Pedro Cruz Villalon, an advocate general at the European Court of Justice (ECJ), said the programme was legal “in principle … necessary … [and] proportionate in the strict sense” because there was no chance that the ECB could be made insolvent by the policy. Analysts said Mr Villalon’s remarks would probably insulate Mr Draghi’s imminent QE programme from future legal challenges.

Mr Villalon said the ECB’s programme should be subject to conditions, including a requirement that the ECB cannot buy bonds of states in receipt of direct financial aid transfers from the European Union.

This means the ECB may have to pull out of its role as a member of the “troika” of agencies involved in the rescues of Greece and Cyprus.

Mr Villalon added the ECJ should not limit the size of the central bank’s bond purchases. This could “seriously undermine the effects which the intervention on the secondary market seeks to achieve, with the risk of triggering speculation”, the advocate-general said.

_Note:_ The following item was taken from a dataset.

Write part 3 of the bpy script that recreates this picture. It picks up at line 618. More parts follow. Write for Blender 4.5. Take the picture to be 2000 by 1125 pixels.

Mr Villalon also warned courts to exercise self-restraint when deciding on EU-wide monetary policy.

“The ECB must have a broad discretion when framing and implementing the EU’s monetary policy and the courts must exercise a considerable degree of caution when reviewing the ECB’s activity, since they lack the expertise and experience which the ECB has in this area,” he said. Mr Villalon’s comments are likely to bear on the legality of EU-wide quantitative easing.

Holger Zschaepitz, an editor at the German newspaper Die Welt, described the advocate-general’s remarks as a “green light” for the policy.

The ECJ’s final ruling, expected in four to six months, is likely to follow the advocate’s opinion.

The legal argument centred on the ECB’s bond-buying programme, announced in 2012, in which the central bank committed to buying up the bonds of beleaguered euro-zone economies after Mr Draghi promised to do “whatever it takes” to save the euro. At this time, yields on the government debt of Portugal, Italy, Greece and Spain were rocketing as investors speculated that austerity and recession could force any of those heavily-indebted nations to leave the euro zone, or default on their debts.

Germany, where commitment to balanced budgets and fiscal austerity are accepted among the chancellor Angela Merkel’s Christian Democrats, reacted with scepticism to the bond-buying programme, with some politicians arguing it would encourage irresponsible fiscal profligacy.

In February 2014, Germany’s highest court said it believed the bond-buying programme was illegal because the ECB had exceeded the powers given to it in the European treaties that underpin the EU. But the German court said it would defer to the opinion of the ECJ.

The adviser’s opinion is another milestone in a long-running dispute about printing money between the ECB and Germany, the largest member of the 19-country bloc. With inflation falling below zero per cent in November, and annualised EU-wide economic growth hovering at less than 1 per cent, the prospect of Japan-style deflation has led Mr Draghi to hint heavily that quantitative easing could be on its way.

Mr Villalon’s opinion may limit Mr Draghi’s room for manoeuvre, allowing critics to argue in court that full-blown QE – unlike the bond buying programme alone – could bring the ECB close to insolvency.

The euro fell to €1.174 to the dollar in midday trading yesterday, its lowest level for more than a decade, as investors took the view that the ECB would push ahead with QE, probably to further devalue the currency.

“There is nothing in this ruling that blocks QE,” said Marc Ostwald, a strategist at ADM Investor Services International.

Jonathan Loynes, the chief European economist at Capital Economics, agreed. “The final hurdle to quantitative easing appears to have been cleared,” he said. “But given the ECB’s natural caution, Germany’s objections, and the limited effects of QE in other countries, it would be hopeful to expect it to transform the euro zone’s economic outlook.”